As mensagens top-secret de Pine Gap eram descodificadas na Califórnia por um empreiteiro da CIA, a TRW. Um dos descodificadores era o jovem Christopher Boyce, um idealista que, perturbado pelo “engano e traição de um aliado”, se tornou um denunciante. Boyce revelou que a CIA havia-se infiltrado na elite política e sindical australiana e referia-se ao governador-geral da Austrália, sir John Kerr, como “o nosso homem Kerr”.
Com a sua cartola negra e fato coberto de medalhas, Kerr era a corporificação do império. Ele era o vice-rei australiano da Rainha da Inglaterra num país que ainda a reconhece como chefe de estado. Seus deveres eram cerimoniais, mas Whitlam estava inconsciente, ou preferiu ignorar, os antigos laços de Kerr com a inteligência anglo-americana.
O governador-geral era um membro entusiasta da Australian Association for Cultural Freedom, descrita por Jonathan Kwitny do Wall Street Journal, no seu livro, The Crimes of Patriots, como uma elite, um grupo em que se entra só por convite … revelado no Congresso como sendo fundado, financiado e geralmente dirigido pela CIA”. A CIA “pagava a viagem de Kerr, construía seu prestígio … Kerr continuava a ir à CIA por dinheiro”.
Em 1975, Whitlam descobriu que o MI6 britânico estava desde há muito a operar contra o seu governo. “Os britânicos estavam realmente a descodificar mensagens secretas vindas ao meu gabinete de negócios estrangeiros”, disse ele posteriormente.
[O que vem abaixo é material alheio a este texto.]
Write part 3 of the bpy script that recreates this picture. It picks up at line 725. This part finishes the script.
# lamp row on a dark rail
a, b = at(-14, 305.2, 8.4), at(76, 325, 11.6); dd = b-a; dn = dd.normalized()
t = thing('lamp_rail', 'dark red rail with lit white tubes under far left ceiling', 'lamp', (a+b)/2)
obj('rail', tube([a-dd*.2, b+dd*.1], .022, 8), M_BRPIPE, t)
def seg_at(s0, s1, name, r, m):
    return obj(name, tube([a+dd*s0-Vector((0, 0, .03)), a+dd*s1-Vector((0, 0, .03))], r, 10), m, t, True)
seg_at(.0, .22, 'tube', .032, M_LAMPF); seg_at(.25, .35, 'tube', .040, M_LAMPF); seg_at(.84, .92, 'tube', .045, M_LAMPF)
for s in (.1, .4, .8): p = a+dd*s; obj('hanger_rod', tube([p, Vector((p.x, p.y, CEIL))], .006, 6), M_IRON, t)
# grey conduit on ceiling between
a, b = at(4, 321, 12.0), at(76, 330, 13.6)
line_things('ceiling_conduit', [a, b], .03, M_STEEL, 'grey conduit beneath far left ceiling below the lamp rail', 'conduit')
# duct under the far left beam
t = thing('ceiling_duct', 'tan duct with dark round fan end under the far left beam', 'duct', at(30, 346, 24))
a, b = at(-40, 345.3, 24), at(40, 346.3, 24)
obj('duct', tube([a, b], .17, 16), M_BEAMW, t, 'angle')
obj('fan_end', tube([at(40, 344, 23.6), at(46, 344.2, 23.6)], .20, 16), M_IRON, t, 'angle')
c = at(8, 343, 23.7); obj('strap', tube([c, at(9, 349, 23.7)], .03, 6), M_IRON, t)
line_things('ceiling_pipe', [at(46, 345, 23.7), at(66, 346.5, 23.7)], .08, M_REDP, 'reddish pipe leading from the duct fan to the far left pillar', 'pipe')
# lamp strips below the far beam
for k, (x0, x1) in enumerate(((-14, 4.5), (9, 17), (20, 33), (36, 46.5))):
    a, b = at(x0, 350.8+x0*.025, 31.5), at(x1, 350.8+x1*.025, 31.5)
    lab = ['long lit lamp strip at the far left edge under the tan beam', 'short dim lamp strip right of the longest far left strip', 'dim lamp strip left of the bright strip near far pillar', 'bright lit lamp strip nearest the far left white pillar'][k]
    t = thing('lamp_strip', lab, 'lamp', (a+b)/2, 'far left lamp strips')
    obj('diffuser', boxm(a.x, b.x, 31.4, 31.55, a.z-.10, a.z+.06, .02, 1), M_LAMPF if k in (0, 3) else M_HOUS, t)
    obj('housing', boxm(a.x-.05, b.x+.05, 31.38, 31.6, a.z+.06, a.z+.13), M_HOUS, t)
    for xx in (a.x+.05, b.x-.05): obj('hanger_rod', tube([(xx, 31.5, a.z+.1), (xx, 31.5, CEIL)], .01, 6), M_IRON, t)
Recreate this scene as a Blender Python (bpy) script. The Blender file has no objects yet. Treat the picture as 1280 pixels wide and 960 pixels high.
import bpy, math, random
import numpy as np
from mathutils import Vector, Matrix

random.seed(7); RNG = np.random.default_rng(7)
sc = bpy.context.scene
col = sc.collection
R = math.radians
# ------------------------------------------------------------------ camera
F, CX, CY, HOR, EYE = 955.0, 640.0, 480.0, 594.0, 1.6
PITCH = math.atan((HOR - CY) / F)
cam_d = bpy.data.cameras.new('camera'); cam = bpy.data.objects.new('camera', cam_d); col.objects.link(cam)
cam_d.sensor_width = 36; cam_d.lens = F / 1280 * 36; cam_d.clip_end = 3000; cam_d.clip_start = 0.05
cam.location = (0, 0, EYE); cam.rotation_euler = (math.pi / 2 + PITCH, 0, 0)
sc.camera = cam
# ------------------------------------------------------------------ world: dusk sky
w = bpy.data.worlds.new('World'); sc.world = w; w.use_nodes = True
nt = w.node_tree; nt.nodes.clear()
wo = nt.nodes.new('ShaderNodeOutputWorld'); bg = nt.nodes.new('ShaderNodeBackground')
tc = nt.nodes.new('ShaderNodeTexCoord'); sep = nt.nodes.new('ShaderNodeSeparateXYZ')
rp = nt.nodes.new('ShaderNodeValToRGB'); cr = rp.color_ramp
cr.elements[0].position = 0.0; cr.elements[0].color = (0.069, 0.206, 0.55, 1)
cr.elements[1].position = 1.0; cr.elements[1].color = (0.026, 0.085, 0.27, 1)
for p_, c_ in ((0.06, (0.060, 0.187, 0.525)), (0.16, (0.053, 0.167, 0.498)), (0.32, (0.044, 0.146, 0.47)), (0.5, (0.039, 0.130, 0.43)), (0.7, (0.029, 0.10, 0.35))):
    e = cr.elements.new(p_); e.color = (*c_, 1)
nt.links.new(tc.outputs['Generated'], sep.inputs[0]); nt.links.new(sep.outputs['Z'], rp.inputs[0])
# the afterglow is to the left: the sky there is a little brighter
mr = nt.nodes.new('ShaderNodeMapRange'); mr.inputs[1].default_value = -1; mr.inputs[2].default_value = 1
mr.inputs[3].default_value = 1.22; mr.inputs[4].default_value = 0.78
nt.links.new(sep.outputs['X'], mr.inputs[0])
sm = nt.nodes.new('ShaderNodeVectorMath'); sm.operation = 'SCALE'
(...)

Um dos seus ministros, Clyde Cameron, contou-me: “Sabíamos que o MI6 plantava microfones na reuniões do gabinete para os americanos”. Em entrevistas na década de 1980 com o jornalista americano de investigação Joseph Trento, responsáveis executivos da CIA revelaram que o “problema Whitlam” fora discutido “com urgência” pelo director da CIA, William Colby, e o chefe do MI6, sir Maurice Oldfield, e que foram feitos “arranjos”. Um vice-director a CIA disse a Trento: “Kerr fez o que lhe disseram para fazer”.
Em 1975, Whitlam soube de uma lista secreta de pessoal da CIA na Austrália mantida pelo chefe do Australian Defense Department, sir Arthur Tange – um mandarim profundamente conservador com um poder territorial sem precedentes em Canberra. Whitlam pediu para ver a lista. Sobre ela está o nome, Richard Stallings que, sob cobertura, havia montado Pine Gap como uma instalação provocadora da CIA. Whitlam agora tinha a prova de que estava à procura.
Em 10 de Novembro de 1975, foi-lhe mostrada uma mensagem telex top secret enviada pelo ASIO em Washington. Esta provinha de Theodore Shackley, chefe da Divisão da Ásia Oriental da CIA e uma das mais infames figuras desovadas pela Agência. Shackley fora chefe da operação da CIA com base em Miami para assassinar Fidel Castro e chefe de estação no Laos e no Vietname. Havia recentemente trabalhado no “problema Allende”.
A mensagem de Shackley foi lida a Whitlam. Incrivelmente, ela dizia que o primeiro-ministro da Austrália era um risco de segurança no seu próprio país.
No dia anterior Kerr havia visitado a sede do Defense Signalas Directorate, o NSA da Austrália cujos laços com Washington eram, e permanecem, estreitos. Foi informado sobre a “crise de segurança”. Pediu então uma linha segura e passou 20 minutos a conversar em voz baixa.
Em 11 de Novembro – o dia que Whitlam devia informar o Parlamento acerca da presença secreta da CIA na Austrália – foi convocado por Kerr. Invocando a arcaica “reserva de poderes” do vice-rei, Kerr demitiu o primeiro-ministro democraticamente eleito. O problema estava resolvido.